Thank you, Deputy Presiding Officer.
Deputy Presiding Officer, pupil assessments' prime purpose must be to provide information that guides decisions about how best to progress learning, and to provide information to the learner, to the teacher and to parents and carers. Therefore, assessment should improve learners’ learning, teachers’ teaching and parents’ understanding.
I am pleased to report that we are successfully moving forward with the transition from paper-based reading and numeracy tests that learners sit each year to online, adaptive, personalised assessments. Starting with procedural numeracy, they will replace paper tests completely by 2021, and, in the term before Christmas, we began the phasing-in of these assessments.

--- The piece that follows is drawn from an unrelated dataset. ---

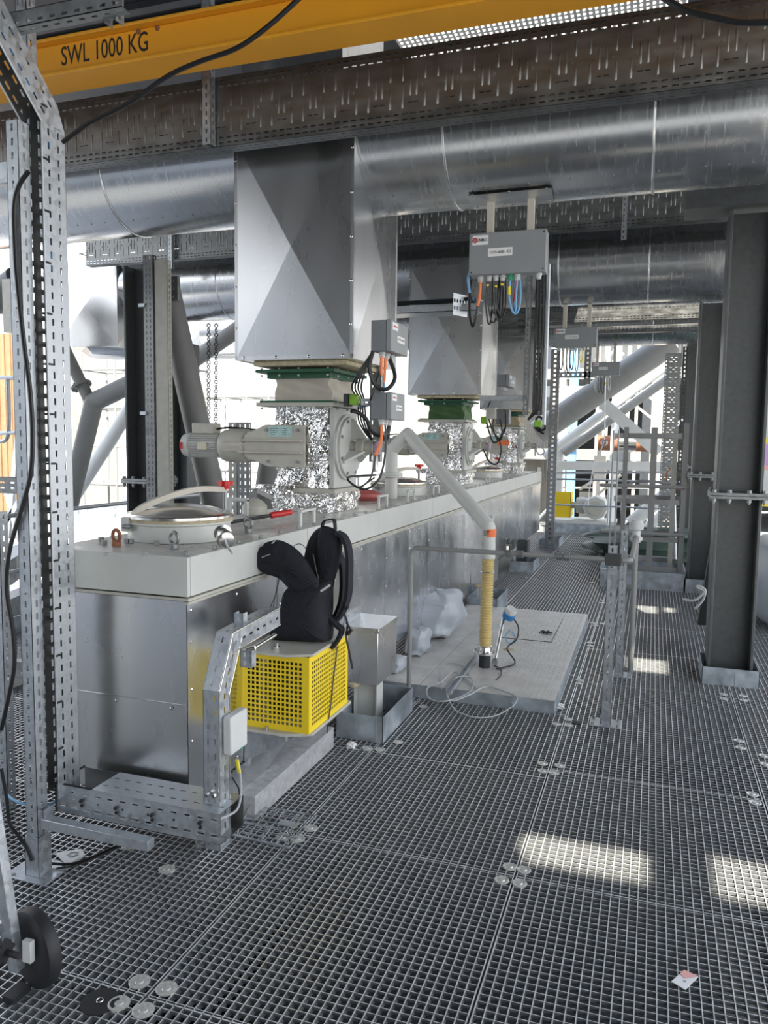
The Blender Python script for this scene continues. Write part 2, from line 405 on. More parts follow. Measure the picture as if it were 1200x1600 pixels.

High-quality, ongoing assessment has a crucial role in teaching, learning and raising standards, but the current system of paper-based testing has its limitations. The new assessments have flexibility and adaptability built into them, so learners will be presented with questions that match and challenge their skills levels.
In turn, this means that teachers will have much richer information and will be able to gear lessons more specifically to help learners improve. These assessments have been designed to support the fundamental shift of our new curriculum, and both are built on the concept of progression. The curriculum will offer teachers more freedom to teach in a way that best meets the needs of each of their pupils, and the new assessments will tell them clearly what those needs are.
We want to provide teachers with the tools for sustained improvement in teaching and learning and we want this to be flexible, an approach to assessment that is formative and provides feedback on skills and strengths, areas that they need to work on and next steps. This type of ongoing, quality assessment is crucial in raising standards across the board and to help us to deliver on our national mission.
And we have the support of the profession for this type of assessment. The practitioners we have worked with in the development stages saw the new assessment tools as a powerful way to move pupils on in their learning. We know that learners who are given high-quality feedback, who understand where they are in their learning and where they need to go next, and crucially how to get there, are the most likely to make the most improvement.
The system has been designed very much with the needs of schools and teachers in mind too. Assessments can be scheduled at a time that works best for the school. This is about putting control in the hands of the teachers who can decide what is best for them and their learners, and also in the numbers that work best for the school too—pupils can be assessed individually or in small groups.
We have not designed these assessments in isolation. We have learned from the best with an expert group, including representation from Denmark and the Netherlands, providing advice throughout. This has enabled us to lead the way. Adaptive assessments for procedural numeracy and reading have been developed elsewhere, but Wales is the first nation to develop online assessment for numerical reasoning skills.
Deputy Presiding Officer, Members will know that since entering Government I have sought to tackle the issue of access to IT and broadband. We have provided the WLGA with an additional £1.7 million to distribute to schools who are in most need of an IT upgrade. We will be providing ongoing help as these assessments are rolled out, support materials will be available online, we will be holding webinars to ensure that schools understand the process and how they can use the reports.
So, personalised assessments, Deputy Presiding Officer, provide a tailored, interactive experience to engage learners, to assess the level of their skills and will offer immediate, high-quality feedback, supporting both teachers and pupils in their development. So, in conclusion, this is an exciting and necessary development for raising standards and reducing the attainment gap.